To Christians out there who might feel offended, I am not against any religion, but I am just making a general statement about that lady from that church. No bad feelings, please.
IMG_6572
The night's dinner was at Sato Tsukemen, a specialised shop which serves only tsukemen.
IMG_6566
My set of 辛ごまつけ麺 (kara-goma tsukemen), or spicy sesame tsukemen, which I later noticed that this set is popular among girls =.=

IMG_6573
Neon lights decorating the buildings at Akihabara at night.
We later stopped at Akihabara, the paradise for someone who loves electronic gadgets.
First stop was at Apple Store as Ming Han wanted to check out some MacBooks there. We later moved to Yodobashi Camera to grab some electrical stuff, before leaving for home at nine plus. It was an interesting outing, although it was just the first time we met with each other.
IMG_6574
Spotted this at Akihabara Station.
Anyone has any idea what's this?

5 comments:

kae vin said...

hey the photographer was pointing upwards at the bridal shot so things behind wouldn't be seen.

I think that spot has the nicest flower buds or something.

and I think the church is no longer a place of worship. It has become an attraction that's why u have to pay.

and honestly, your post is WAY TOO LONG.

you very auntie la.

CLF said...

hahahah finally done with this post!
will try sort out time for the one with Cung and Mouse de!
anyway it's been fun! :D

calvin said...

@ kae vin:
yeah, i know. i was just trying to make a sarcastic comment there xD

i'm not sure if that church is still used for worshipping purposes, but i still think they shouldn't set such rules at this kind of place.

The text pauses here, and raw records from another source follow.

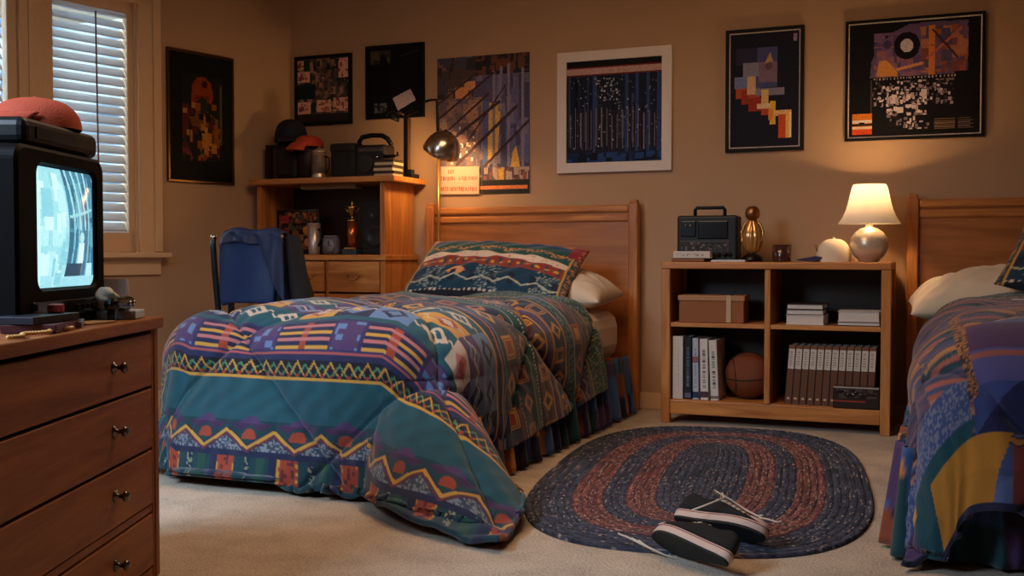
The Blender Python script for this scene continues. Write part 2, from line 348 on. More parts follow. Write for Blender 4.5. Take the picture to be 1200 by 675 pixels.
def comforter_colors(s, T, seed=0):
    """s metres across (0 at the middle), T metres up from the foot hem; returns sRGB"""
    sp = hsh(np.floor(s/.006), np.floor(T/.006), seed)
    C = np.empty(s.shape + (3,)); C[:] = TEAL
    def L(m, c): C[m] = c
    def B(a, b): return (T >= a) & (T < b)
    # hem blocks
    L(B(-1, .115), DTEAL)
    p = (s/.25) % 1.0
    L(B(0, .115) & (p < .13), NAVY); L(B(.012, .105) & (p > .13) & (p < .44), RUST)
    L(B(.012, .105) & (p > .2) & (p < .38) & (hsh(np.floor(s/.012), np.floor(T/.014), 3) > .72), MAROON)
    L(B(.012, .105) & (((p > .13) & (p < .165)) | ((p > .41) & (p < .445))), GOLD)
    L(B(.012, .105) & (((p > .13) & (p < .165)) | ((p > .41) & (p < .445))) & (hsh(np.floor(s/.008), np.floor(T/.013), 4) > .55), RUST)
    L(B(.012, .105) & (p > .6) & (p < .68), (150, 160, 130)); L(B(.012, .105) & (p > .6) & (p < .68) & (sp > .5), NAVY)
    L(B(.012, .105) & (p > .78) & (p < .92), GREEN)
    L(B(.105, .125), NAVY)
    # zigzag
    z = zig(s/.19); zl = .135 + .062*z
    L(B(.12, .23), NAVY)
    L(B(.12, .5) & (T < zl-.02) & (T > .125), (58, 74, 96)); L(B(.12, .5) & (T < zl-.02) & (T > .125) & (sp > .55), GREY)
    L(B(.12, .30) & (T > zl+.012) & (T < .235), DTEAL)
    L((np.hypot(((s/.19) % 1.0 - .5)*.19, T-.176) < .028) & (T > .168), RUST)
    st = .205 + .055*(np.floor(zig(s/.19+.5)*5)/5)
    L((T > .222) & (T < st), PURP); L((T > .2) & (T < .222) & (T > zl+.03) & (np.hypot(((s/.19) % 1.0 - .5)*.19, T-.18) > .036), (72, 44, 88))
    L((np.abs(T-zl) < .0065), GOLD); L((np.abs(T-zl+.013) < .004), (120, 50, 70))
    # plain teal .26-.39, gold line, double zigzag
    tw = .5+.5*np.sin(s*60+3*np.sin(T*30)); m = B(.262, .385); C[m] = C[m]*(.92+.12*tw[m])[:, None]
    L(B(.385, .397), GOLD); L(B(.397, .455), DK)
    z1 = .402+.048*zig(s/.072); z2 = .402+.04*zig(s/.072+.5)
    L(np.abs(T-z2) < .0045, (90, 150, 110)); L(np.abs(T-z1) < .005, GOLD); L((np.abs(T-.408) < .006) & (zig(s/.036) > .6), RUST)
    L(B(.455, .475), (40, 48, 92)); L(B(.475, .482), (190, 92, 92)); L(B(.482, .60), (56, 52, 104))
    q = (s/.36+.1) % 1.0; fl = np.floor((T-.49)/.013).astype(int) % 4
    blk = B(.49, .595) & (q < .62)
    L(blk, NAVY); L(blk & (fl == 0), GOLD); L(blk & (fl == 2), PINK)
    L(B(.49, .595) & (q > .28) & (q < .36), RUST); L(B(.505, .58) & (q > .28) & (q < .36) & (fl % 2 == 0), PINK)
    L(B(.49, .595) & (q > .66) & (q < .96), PURP); L(B(.49, .595) & (q > .66) & (q < .96) & (hsh(np.floor(s/.03), np.floor(T/.02), 7) > .7), LBLUE)
    L(B(.60, .62), TEAL)
    # patchwork on the top
    cs, ct = .15, .10; ci = np.floor(s/cs); cj = np.floor((T-.62)/ct); hh = hsh(ci, cj, 11+seed)
    lu = (s/cs) % 1.0-.5; lv = ((T-.62)/ct) % 1.0-.5; dd = np.maximum(abs(lu), abs(lv)); di = abs(lu)+abs(lv)
    m = B(.62, .92)
    for lo, hi, base, mid, cen in ((0, .2, CREAM, PINK, RUST), (.2, .36, LBLUE, NAVY, LBLUE), (.36, .52, TEAL, CREAM, TEAL), (.52, .7, GOLD, RUST, CREAM), (.7, .85, PURP, LBLUE, PURP), (.85, 1.01, NAVY, LBLUE, GOLD)):
        k = m & (hh >= lo) & (hh < hi)
        L(k, base); L(k & (di < .38), mid); L(k & (di < .2), cen)
    L(m & (np.abs(lv+.12*np.sin(lu*12)) < .035) & (hh > .3), CREAM)
    L(B(.92, .935), GOLD); L(B(.935, 1.03), NAVY)
    wv = 1.0-.012*np.sin(s*30); L(B(.935, 1.03) & (np.abs(T-wv+.02) < .006), PINK); L(B(.935, 1.03) & (np.abs(T-wv-.012) < .005), LBLUE)
    # motif squares
    def motifs(a, b_, bg, sq, inn, per, ph=0.):
        L(B(a, b_), bg); c = (a+b_)/2; h = (b_-a)/2
        lx = ((s/per+ph) % 1.0-.5)*per; ly = T-c; d = np.maximum(abs(lx)/(per*.3), abs(ly)/(h*.85)); d2 = abs(lx)/(per*.36)+abs(ly)/(h)
        alt = (np.floor(s/per+ph).astype(int) % 2) == 0
        L(B(a, b_) & alt & (d < 1), sq); L(B(a, b_) & alt & (d < .55), inn); L(B(a, b_) & ~alt & (d2 < 1), sq); L(B(a, b_) & ~alt & (d2 < .5), bg)
        L(B(a, b_) & (abs(d-.78) < .06) & alt, MAROON)
    motifs(1.03, 1.15, (30, 52, 84), GOLD, RUST, .15)
    L(B(1.15, 1.165), (150, 60, 70)); L(B(1.165, 1.21), DTEAL); L(B(1.185, 1.192) & (((s/.02) % 1) < .6), PINK)
    motifs(1.21, 1.31, (30, 40, 74), (196, 132, 84), MAROON, .13, .3)
    L(B(1.31, 1.36), GREEN); L(B(1.33, 1.336), (170, 190, 190)); L(B(1.36, 1.40), DTEAL); L(B(1.375, 1.382) & (((s/.018) % 1) < .5), CREAM)
    motifs(1.40, 1.52, (84, 46, 60), GOLD, (150, 60, 40), .14, .6)
    L(B(1.52, 1.53), GOLD); L(B(1.53, 1.58), PURP); L(B(1.58, 1.60), (196, 132, 60))
    motifs(1.60, 1.70, (36, 48, 84), (214, 150, 70), NAVY, .12, .1)
    L(B(1.70, 1.712), GOLD); L(B(1.712, 1.80), DTEAL); L(B(1.73, 1.79) & (sp > .72), (120, 150, 140)); L(B(1.80, 1.81), (160, 180, 180))
    motifs(1.81, 1.92, (48, 40, 80), (190, 90, 60), GOLD, .16, .2)
    L(B(1.92, 1.93), GOLD); L(B(1.93, 2.02), NAVY); L(B(1.93, 2.02) & (np.abs(T-1.975-.03*(zig(s/.09)-.5)) < .006), (190, 100, 110))
    L(B(2.02, 2.4), GREEN); L(B(2.02, 2.4) & (sp > .86), (170, 170, 150)); L(B(2.06, 2.068), GOLD); L(T > 2.40, DTEAL)
    return C

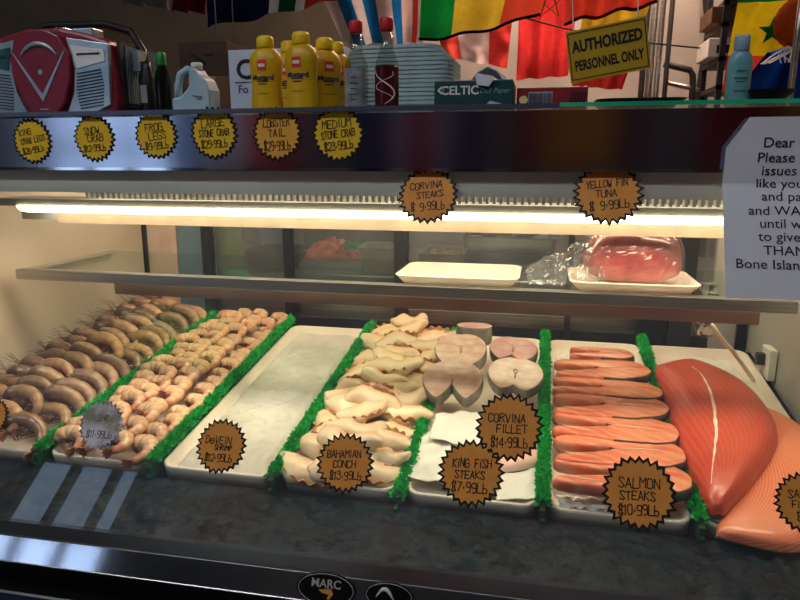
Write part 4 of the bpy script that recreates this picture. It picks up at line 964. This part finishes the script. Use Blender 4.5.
# sanitizer bottle
Y=.95; x=lx(735,Y); H=at(735,36,Y).z-ZLd
t=empty('sanitizer_bottle',(x,Y,ZLd),None,'translucent blue-green pump-less gel bottle with white cap on the ledge','bottle')
MB().lathe([(.0125,0),(.0148,.003),(.0148,H*.62),(.012,H*.74),(.0082,H*.80)],28,sy=.75).build('body',mat('blue_gel_plastic',(96,156,160),(130,182,184),scale=14,rough=.2,sss=.2),t,smooth=True)
MB().lathe([(.0084,H*.78),(.0092,H*.79),(.0092,H*.98),(.0084,H)],24).build('cap',mat('pale_blue_cap',(150,176,196),rough=.4),t,smooth=True)
b=MB()
for i,(w_,z_) in enumerate(((.012,.50),(.017,.40),(.010,.35),(.014,.22))): b.box((0,-.0114,H*z_),(w_,.0006,.0011))
b.build('printed_lines',M_inkg,t)
# black pans lying on the ledge
def pan(pxa,pxb,Y,label,h=.014,rz=0):
    xa_,xb_=lx(pxa,Y),lx(pxb,Y); c=(xa_+xb_)/2; w=(xb_-xa_)/2
    b=MB(); loops=[(.02,0),(.004,h*.8),(0,h),(.004,h),(.022,.002)]
    for d,hh in loops:
        for (X,Y_) in rrect(-w+d,w-d,-.06+d,.06-d,.02-d*.4,4): b.v.append(Vector((X,Y_,hh)))
    n=20
    for k in range(4):
        for q in range(n): q2=(q+1)%n; b.face([k*n+q,k*n+q2,(k+1)*n+q2,(k+1)*n+q])
    b.face(list(range(n))[::-1]); b.face([4*n+q for q in range(n)])
    o=b.build('black_pan',M_black,None); o.location=(c,Y+.06,ZLd); o.rotation_euler.z=R_(rz); return tag(o,label,'pan')
pan(596,690,.95,'flat black pan on the ledge left of the gel bottle')
pan(746,800,.93,'black pan on the ledge right of the gel bottle',.02)
# ------------------------------------------------------------------ hanging flags
def flag(name,q,Y,cols,label,vert=True,amp=.03,fr=2.5,seed=0,sag=0,hem=None,tr=.45,str_=True):
    """cols: list of (end fraction, colour)"""
    P=[at(x,y,Y) for x,y in q]; c=(P[0]+P[1])/2
    def f(u,v):
        p=P[0].lerp(P[1],u).lerp(P[3].lerp(P[2],u),v)-c
        s=math.sin(u*fr*6.28+seed)*amp*(.3+.7*v)+noise.noise(Vector((u*4,v*3,seed)))*amp
        p=p+Vector((0,s,-sag*math.sin(math.pi*u)*v)); return p
    ms=[]
    for i,(e,cc) in enumerate(cols): ms.append(cloth(name+'_cloth_%d'%i,cc,tr))
    def mf(u,v):
        k=u if vert else v
        for i,(e,_) in enumerate(cols):
            if k<=e: return i
        return len(cols)-1
    t=empty(name,c,None,label,'flag','flags hung across the room')
    MB().grid(f,60,36,mf=mf).build('cloth',ms,t,smooth=True)
    if hem: MB().tube([f(i/30,1) for i in range(31)],.004,6).build('hem',cloth('dark_hem',hem,.1),t)
    if str_:
        b=MB(); b.tube([f(0,0),f(.5,0)+Vector((0,0,.004)),f(1,0)],.003,6)
        for u in (0,1): p=Vector(f(u,0)); b.tube([p,(p.x,p.y,ROOMZ-c.z)],.0015,5)
        b.build('hanging_cord',M_dark,t)
    return t,f
flag('hanging_flag',[(112,-46),(172,-46),(172,9),(118,4)],2.6,[(1,(120,122,120))],'plain grey-white flag edge at the top left',seed=1)
flag('hanging_flag',[(173,-50),(212,-50),(208,13),(170,11)],2.5,[(1,(96,20,22))],'dark red flag edge beside the navy flag at the top',seed=2,tr=.2)
flag('hanging_flag',[(206,-60),(352,-74),(338,1),(207,28)],2.2,[(.50,(14,18,44)),(.56,(180,182,180)),(.66,(22,66,40)),(.74,(180,176,170)),(1,(140,44,30))],'dark navy, green and red flag with thin white bands at the top',seed=3,amp=.02,tr=.15)
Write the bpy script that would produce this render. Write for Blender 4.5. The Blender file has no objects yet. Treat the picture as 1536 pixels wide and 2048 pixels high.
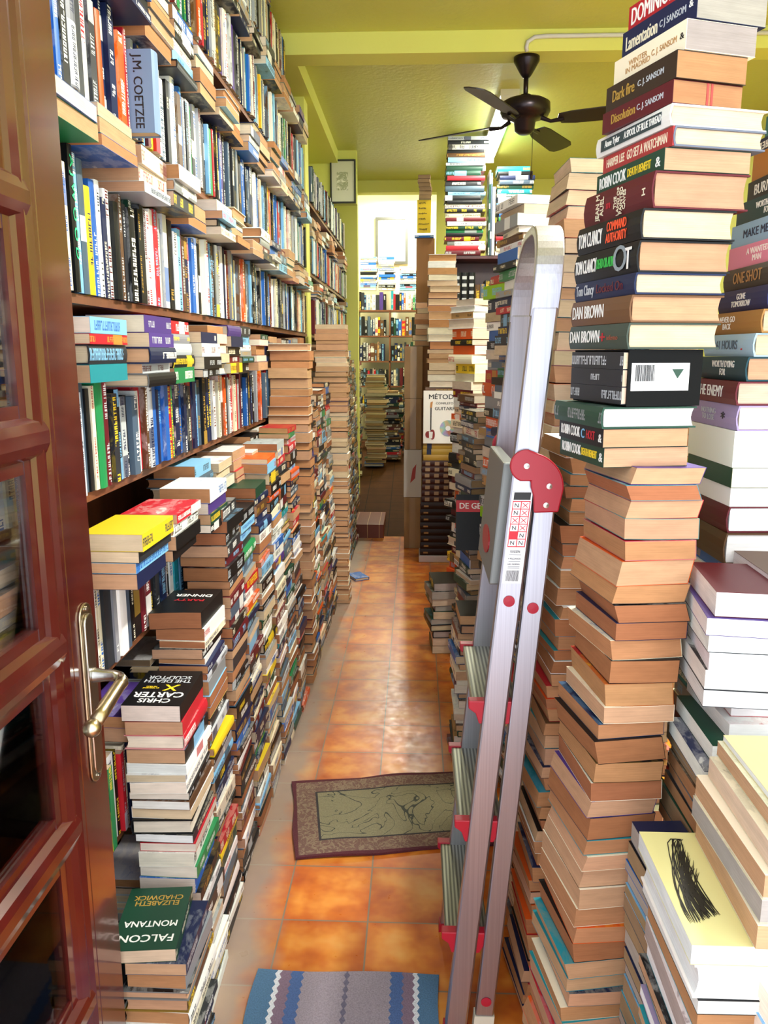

and yes, i am not surprise to have people commenting about the length of my post, but i just have to record down everything =P

cincai-lah. auntie also auntie-lah haha!

calvin said...

@ clf:
yeah! it took me some time to go through hundreds of pictures taken in just a day haha!
glad that it was a great outing with you two =D

Алексей said...

It is not about the commercialism of the Church, it is all about maintaining this architectural and cultural masterpiece.
And, pls, familirize yourself at least a tiny bit with the history of Christianity and then call the Cross "kinda different from the normal one". You're showing off your ignorance.
Sorry for the last comment. I do hope that respect to different Cultures (nothing to do with the Religion)is planted to you guys in the family / your country's ed system.